Cuban officials and New York business executives are exploring ways for companies to do business on the communist-run island despite the longstanding U.S. embargo that makes most trade and investment illegal, Gov. Cuomo said Monday.

Cuomo is expected to return to Albany Tuesday after a visit that made him the first U.S. governor to visit Cuba since the recent thaw in relations with the communist nation. He met with Cuba's top officials for U.S. relations along with executives from Jetblue, Chobani Greek Yogurt, Pfizer and other New York-based companies.

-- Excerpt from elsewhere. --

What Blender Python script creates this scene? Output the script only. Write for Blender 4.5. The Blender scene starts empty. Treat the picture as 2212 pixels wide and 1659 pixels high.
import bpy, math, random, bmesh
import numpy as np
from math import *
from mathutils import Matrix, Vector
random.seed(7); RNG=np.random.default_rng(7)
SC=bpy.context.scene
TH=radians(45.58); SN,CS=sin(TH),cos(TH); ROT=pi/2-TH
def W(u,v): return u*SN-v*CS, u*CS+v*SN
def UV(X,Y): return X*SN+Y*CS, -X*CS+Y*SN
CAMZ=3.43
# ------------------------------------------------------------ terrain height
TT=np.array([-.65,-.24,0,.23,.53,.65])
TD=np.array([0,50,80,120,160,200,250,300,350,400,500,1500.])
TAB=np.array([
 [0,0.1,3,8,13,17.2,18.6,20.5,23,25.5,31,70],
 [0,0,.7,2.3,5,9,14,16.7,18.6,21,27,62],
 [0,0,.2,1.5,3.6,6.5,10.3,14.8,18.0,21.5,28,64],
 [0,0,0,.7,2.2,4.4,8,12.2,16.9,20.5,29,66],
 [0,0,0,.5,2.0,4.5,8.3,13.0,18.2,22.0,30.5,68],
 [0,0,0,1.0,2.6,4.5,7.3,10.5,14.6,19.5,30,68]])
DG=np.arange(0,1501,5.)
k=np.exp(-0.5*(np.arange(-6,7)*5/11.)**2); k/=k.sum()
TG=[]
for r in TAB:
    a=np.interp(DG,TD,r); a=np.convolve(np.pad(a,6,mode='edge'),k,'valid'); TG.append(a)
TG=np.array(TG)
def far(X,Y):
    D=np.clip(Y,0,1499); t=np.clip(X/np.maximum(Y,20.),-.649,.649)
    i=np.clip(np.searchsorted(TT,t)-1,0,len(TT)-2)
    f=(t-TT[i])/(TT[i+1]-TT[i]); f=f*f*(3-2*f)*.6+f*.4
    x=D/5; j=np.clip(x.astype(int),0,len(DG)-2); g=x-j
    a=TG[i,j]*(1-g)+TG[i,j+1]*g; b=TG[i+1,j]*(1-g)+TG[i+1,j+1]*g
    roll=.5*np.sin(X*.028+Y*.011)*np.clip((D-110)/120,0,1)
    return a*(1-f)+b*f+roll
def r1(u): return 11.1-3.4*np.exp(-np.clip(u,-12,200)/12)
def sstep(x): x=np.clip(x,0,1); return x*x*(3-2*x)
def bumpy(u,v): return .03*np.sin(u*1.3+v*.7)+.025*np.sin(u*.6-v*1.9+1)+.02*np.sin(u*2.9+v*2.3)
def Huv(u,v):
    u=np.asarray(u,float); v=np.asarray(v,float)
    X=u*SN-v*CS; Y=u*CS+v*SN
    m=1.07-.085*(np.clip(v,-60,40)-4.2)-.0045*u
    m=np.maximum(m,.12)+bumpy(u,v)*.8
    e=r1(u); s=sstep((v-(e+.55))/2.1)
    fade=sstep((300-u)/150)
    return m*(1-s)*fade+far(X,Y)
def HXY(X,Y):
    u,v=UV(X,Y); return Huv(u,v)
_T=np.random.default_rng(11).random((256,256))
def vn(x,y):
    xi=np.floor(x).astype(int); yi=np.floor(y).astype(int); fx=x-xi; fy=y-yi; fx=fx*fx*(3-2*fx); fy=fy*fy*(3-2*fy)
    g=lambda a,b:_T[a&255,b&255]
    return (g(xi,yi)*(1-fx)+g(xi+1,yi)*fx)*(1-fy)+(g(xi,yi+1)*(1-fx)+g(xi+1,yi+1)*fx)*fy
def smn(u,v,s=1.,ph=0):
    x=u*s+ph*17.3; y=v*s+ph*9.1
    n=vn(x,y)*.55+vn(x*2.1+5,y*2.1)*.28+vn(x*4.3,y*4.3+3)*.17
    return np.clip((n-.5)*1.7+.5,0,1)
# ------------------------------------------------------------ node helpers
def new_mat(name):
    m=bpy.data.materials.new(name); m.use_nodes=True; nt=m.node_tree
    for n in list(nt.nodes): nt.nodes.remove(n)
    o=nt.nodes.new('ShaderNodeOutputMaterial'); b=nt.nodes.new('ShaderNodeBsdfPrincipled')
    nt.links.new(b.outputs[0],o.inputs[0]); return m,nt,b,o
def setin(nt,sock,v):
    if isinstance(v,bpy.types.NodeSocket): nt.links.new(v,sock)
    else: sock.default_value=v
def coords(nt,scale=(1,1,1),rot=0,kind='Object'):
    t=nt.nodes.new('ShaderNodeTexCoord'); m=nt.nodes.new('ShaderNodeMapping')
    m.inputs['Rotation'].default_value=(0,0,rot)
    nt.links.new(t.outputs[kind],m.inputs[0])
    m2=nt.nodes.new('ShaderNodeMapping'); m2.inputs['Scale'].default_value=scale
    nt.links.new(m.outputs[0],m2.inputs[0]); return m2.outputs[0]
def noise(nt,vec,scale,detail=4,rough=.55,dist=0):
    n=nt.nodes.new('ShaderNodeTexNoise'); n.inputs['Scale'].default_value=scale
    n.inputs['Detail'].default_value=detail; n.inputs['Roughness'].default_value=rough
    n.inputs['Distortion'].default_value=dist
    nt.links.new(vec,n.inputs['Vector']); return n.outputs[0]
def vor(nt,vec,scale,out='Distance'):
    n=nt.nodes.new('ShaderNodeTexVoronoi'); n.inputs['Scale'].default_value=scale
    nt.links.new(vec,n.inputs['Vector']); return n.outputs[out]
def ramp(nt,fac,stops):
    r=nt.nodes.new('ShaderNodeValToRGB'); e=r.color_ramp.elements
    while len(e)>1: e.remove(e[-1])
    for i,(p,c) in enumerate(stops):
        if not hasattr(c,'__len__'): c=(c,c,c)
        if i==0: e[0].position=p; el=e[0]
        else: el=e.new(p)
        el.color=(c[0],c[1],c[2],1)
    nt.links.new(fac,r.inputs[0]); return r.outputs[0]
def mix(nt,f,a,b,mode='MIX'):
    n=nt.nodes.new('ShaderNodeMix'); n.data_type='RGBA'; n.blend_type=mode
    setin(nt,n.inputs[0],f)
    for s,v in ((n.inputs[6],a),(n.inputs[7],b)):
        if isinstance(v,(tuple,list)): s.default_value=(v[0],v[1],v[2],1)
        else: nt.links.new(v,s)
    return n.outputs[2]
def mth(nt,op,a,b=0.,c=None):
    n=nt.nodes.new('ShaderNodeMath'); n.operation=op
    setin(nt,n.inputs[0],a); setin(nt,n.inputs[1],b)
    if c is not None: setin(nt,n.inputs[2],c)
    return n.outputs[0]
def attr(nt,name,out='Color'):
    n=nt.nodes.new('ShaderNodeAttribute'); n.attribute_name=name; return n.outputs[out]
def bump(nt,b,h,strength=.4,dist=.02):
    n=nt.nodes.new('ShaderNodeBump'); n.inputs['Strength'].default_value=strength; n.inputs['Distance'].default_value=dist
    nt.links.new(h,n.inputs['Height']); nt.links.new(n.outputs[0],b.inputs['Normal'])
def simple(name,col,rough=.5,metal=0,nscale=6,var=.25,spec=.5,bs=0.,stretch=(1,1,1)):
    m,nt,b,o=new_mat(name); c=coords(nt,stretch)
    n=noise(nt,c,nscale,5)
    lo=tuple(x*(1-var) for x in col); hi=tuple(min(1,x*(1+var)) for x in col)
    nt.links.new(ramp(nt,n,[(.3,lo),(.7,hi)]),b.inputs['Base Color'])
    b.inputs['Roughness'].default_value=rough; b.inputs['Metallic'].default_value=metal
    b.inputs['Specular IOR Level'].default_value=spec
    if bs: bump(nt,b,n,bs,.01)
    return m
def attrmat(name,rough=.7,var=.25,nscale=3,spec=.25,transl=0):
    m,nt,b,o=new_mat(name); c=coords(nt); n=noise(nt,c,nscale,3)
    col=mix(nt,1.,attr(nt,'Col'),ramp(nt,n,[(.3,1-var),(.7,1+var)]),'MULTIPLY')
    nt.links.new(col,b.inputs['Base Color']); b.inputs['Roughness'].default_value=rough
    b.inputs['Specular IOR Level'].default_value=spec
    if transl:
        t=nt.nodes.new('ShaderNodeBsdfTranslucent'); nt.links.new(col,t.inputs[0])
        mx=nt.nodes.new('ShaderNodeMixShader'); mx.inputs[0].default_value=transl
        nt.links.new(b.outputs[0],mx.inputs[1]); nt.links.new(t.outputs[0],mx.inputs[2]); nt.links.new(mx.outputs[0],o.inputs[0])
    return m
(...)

Before a series of meetings between the executives and Cuban officials, Cuomo praised the decision by presidents Barack Obama and Raul Castro to re-establish diplomatic relations after a half-century, and move toward a broader normalization expected to include deeper trade ties.

"Like the people in Cuba, the people in New York and the United States are very excited about the courage that your president, Raul Castro, has shown, and the leadership that he has shown," Cuomo said. "We believe that this is going to be a dramatic change that is going to be to the benefit of the people of Cuba and also to the people of the United States."

Obama loosened the trade embargo early this year with a series of executive actions that allow easier U.S. travel to Cuba, more remittances to the island and, at least on paper, U.S. exports to support the island's relatively new private business sector.

Obama also moved to remove Cuba from the U.S. list of state sponsors of terror, removing a barrier to access to the global financial system. Cuban officials have been pushing Obama to go further with measures that could include more specific federal licenses for U.S. businesses to trade with Cuba in ways currently prohibited.

"The president of the United States has the ability to grant licenses to businesses so that businesses can actually start developing right now in select areas and those are areas that we want to pursue," Cuomo said.

Cuomo met with Josefina Vidal, Cuba's top negotiator in meetings over re-establishing diplomatic ties. He had meetings planned with officials from the Cuban government and Catholic Church.

At a business roundtable, Cuomo, who brought Yankees caps to give out as gifts, stressed his trip was about commercialism. He spoke about the Statue of Liberty, how the Big Apple is a place known for freedom, and discussed how his father argued in the 1990s to lift the embargo -- a policy local Cubans consider an impasse to them improving their way of life. 

A tour guide working with Cuomo and the reporters with him pointed out a sign the bus passed on the way to events that, in Spanish, likened the embargo to genocide; the sign had a noose on it. The tour guide, whose first name is Christopher, explained most people don't have a lot of money in Cuba, and many have to work two or three jobs to feed their families. 

Christopher said there was plenty of media coverage in Cuba leading up to Cuomo's visit, and the general feeling is that something huge is about to happen economically for the country; people are just waiting to see what that "something" is, he explained. 

Cuomo was expected to visit Cardinal Jaime Lucas Ortega y Alamino, the Archbishop of the Archdioceses of Havana, whom the governor referred to as "His Excellency," later Monday, and joked about looking forward to appreciating his first Cuban cigar.